Proving Gauss' polynomial theorem (Rational Root Test)
Solution 1:
Hint $\displaystyle\rm\ \ 0 = q^n\ P(\frac{p}q)\ =\ a_n\ p^n + q \ \overbrace{(\cdots)}^{\large \in\: \Bbb Z}\ \Rightarrow\ q\:|\: a_n\:p^n\ \!\overset{(p,\,q)\,=\,1}\Rightarrow\! q\:|\:a_n\ $ by Euclid's Lemma.

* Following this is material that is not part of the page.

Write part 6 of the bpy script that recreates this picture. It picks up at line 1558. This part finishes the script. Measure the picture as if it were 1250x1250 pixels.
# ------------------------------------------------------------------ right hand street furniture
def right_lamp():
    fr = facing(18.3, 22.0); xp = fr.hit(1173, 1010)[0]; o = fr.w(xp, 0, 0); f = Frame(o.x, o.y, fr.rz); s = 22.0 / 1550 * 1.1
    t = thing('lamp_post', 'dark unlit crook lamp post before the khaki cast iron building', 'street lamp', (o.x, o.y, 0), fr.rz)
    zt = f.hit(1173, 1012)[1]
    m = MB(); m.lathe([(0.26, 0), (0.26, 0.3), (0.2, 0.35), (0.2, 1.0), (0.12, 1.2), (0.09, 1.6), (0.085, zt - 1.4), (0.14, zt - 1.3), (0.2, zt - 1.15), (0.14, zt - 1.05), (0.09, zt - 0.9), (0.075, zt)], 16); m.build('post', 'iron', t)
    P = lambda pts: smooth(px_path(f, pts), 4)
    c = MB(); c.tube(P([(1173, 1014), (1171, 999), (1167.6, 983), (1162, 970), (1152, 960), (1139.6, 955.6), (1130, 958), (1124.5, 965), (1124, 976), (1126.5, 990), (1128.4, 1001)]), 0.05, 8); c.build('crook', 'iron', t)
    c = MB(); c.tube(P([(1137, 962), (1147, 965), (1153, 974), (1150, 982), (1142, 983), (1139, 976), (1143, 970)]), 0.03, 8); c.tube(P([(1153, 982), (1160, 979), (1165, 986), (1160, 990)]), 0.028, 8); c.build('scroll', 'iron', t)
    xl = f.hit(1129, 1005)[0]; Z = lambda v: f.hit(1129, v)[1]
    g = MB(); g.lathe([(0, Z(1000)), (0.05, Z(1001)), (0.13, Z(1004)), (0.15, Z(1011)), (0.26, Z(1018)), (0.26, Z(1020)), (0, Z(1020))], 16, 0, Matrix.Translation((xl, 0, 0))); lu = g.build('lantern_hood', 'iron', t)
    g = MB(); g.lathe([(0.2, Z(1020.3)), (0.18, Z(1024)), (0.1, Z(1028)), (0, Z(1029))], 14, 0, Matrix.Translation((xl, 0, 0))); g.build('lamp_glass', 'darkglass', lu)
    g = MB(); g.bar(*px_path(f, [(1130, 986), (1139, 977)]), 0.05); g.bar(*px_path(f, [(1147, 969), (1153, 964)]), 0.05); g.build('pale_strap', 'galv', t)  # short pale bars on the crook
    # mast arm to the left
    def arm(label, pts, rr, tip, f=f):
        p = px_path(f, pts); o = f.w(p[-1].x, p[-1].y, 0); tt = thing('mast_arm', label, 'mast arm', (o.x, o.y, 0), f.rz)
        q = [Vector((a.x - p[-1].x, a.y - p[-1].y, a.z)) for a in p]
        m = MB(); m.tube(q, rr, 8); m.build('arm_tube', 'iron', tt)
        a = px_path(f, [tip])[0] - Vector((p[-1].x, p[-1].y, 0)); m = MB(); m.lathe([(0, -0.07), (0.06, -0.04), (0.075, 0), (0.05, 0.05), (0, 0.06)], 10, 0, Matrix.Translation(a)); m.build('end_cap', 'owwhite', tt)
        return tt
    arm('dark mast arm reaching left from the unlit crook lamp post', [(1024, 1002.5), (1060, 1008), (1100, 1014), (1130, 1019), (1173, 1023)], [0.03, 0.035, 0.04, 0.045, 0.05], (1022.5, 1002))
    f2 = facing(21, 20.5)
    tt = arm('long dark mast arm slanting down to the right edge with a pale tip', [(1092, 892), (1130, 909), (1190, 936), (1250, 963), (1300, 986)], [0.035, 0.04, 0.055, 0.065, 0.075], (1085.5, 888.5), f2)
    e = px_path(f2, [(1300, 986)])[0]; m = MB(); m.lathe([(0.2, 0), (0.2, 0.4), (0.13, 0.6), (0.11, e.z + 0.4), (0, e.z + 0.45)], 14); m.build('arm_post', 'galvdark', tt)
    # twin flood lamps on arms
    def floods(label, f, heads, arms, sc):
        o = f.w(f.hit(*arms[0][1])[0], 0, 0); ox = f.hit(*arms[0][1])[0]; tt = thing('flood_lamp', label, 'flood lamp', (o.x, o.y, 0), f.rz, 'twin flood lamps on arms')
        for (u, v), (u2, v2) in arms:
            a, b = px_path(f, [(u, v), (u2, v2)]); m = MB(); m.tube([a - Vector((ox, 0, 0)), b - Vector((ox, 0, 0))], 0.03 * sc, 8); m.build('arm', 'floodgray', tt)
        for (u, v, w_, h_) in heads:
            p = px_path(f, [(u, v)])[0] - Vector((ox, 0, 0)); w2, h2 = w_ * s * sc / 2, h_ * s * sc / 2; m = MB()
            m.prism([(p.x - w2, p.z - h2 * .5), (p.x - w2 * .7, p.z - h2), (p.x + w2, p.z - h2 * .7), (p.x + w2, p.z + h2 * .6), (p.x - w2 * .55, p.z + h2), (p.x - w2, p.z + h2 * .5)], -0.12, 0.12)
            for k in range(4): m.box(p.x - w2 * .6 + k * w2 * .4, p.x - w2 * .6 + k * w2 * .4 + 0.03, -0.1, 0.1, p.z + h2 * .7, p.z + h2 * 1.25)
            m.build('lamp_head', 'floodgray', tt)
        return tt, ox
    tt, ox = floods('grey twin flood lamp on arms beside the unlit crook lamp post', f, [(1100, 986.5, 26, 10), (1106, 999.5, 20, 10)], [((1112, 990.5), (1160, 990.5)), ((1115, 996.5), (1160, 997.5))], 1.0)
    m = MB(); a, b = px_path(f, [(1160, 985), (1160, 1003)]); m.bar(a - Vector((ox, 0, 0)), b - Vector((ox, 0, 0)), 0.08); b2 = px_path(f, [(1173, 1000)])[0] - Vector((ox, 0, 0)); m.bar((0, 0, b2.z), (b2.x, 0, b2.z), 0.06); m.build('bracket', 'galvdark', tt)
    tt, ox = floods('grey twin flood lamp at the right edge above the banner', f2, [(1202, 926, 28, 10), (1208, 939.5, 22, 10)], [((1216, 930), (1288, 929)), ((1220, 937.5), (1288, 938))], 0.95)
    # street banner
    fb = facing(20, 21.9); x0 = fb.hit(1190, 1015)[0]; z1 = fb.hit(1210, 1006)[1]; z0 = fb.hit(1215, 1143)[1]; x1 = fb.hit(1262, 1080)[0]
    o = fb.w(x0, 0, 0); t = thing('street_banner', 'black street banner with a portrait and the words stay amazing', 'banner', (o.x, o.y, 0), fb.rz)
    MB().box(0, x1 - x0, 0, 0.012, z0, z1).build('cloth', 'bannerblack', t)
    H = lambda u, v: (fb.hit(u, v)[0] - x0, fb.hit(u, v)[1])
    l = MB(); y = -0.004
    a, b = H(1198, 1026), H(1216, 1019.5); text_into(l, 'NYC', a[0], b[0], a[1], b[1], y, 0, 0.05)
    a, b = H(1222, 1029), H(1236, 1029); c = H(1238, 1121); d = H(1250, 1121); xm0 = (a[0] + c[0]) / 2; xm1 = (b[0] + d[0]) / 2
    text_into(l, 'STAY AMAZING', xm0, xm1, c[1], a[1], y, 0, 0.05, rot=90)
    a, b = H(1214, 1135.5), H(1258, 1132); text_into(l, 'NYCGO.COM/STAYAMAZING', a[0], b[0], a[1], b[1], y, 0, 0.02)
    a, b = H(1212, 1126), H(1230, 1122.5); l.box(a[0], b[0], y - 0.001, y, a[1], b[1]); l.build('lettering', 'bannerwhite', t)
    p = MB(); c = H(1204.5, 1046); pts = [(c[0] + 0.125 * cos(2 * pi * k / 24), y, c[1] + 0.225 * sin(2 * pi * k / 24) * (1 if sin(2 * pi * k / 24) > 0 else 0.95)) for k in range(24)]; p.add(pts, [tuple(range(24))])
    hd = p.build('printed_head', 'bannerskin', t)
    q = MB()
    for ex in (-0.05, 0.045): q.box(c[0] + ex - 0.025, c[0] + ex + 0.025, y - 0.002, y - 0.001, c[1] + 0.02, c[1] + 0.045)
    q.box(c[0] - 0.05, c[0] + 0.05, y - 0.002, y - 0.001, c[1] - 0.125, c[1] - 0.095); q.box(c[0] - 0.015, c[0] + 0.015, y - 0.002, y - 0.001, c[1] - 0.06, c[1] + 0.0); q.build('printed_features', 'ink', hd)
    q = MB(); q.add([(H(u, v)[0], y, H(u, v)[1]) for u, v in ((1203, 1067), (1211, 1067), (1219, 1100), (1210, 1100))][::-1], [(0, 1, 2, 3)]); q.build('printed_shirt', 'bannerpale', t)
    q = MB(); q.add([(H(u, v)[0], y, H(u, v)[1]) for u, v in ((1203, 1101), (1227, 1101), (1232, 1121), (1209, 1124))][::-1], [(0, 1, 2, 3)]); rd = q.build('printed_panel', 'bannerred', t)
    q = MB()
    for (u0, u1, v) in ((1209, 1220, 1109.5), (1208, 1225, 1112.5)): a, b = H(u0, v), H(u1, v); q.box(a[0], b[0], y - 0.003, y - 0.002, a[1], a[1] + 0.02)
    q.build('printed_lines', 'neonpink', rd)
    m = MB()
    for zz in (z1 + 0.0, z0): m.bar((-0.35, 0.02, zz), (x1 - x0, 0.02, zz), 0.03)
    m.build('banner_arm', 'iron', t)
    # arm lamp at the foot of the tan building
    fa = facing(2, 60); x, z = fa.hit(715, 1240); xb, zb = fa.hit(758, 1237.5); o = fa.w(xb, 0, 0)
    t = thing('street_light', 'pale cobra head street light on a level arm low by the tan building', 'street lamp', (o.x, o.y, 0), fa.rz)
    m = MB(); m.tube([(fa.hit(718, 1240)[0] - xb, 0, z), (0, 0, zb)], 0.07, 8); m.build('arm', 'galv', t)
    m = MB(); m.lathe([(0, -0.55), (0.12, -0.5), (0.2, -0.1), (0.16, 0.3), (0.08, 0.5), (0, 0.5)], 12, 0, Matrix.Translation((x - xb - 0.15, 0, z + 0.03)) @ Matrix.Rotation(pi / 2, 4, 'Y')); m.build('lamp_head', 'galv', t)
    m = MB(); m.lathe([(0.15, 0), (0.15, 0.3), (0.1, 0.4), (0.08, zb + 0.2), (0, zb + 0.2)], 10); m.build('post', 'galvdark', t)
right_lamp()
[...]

Note $\ $ This result is usually called the Rational Root Test / Theorem, not Gauss' polynomial theorem. It is special case of Gauss's Lemma for polynomials. Namely, if $\rm\:\alpha\:$ is an algebraic number with primitive minimal polynomial $\rm\: f(x)\in \mathbb Z[x]\:$ and if $\rm\: g(\alpha) = 0\:$ for $\rm\: g(x)\in \mathbb Z[x]\:$ then $\rm\,f\mid g\,$ in $\,\Bbb Q[x]\,$ then $\rm\,f\mid g\,$ in $\,\mathbb Z[x]\,$ by Gauss. Hence the leading coefficient of $\rm\:f\:$ divides the leading coefficient of $\rm\:g,\:$ and ditto for the constant coefficients. The Rational Root Test is just the special case when $\rm\:f\:$ has degree $= 1.\:$ Indeed $\rm\ \alpha = p/q\in \mathbb Q\:$ with $\rm\:(p,q)=1\:$ has primitive minimal polynomial $\rm\: f(x) = q\:x - p\:$. Therefore if $\rm\:g(\alpha) = 0\:$ then the above implies $\rm\ (q\:x-p)\:|\:g\ \ in\ \ \mathbb Z[x]\:$ hence $\rm\:q\:|\:g_n,\ p\:|\:g_0\ \ in\ \ \mathbb Z,\:$ which is precisely the Rational Root Test.
Solution 2:
If you know how to prove the first part, just apply it to the polynomial $t^n P(t^{-1})$.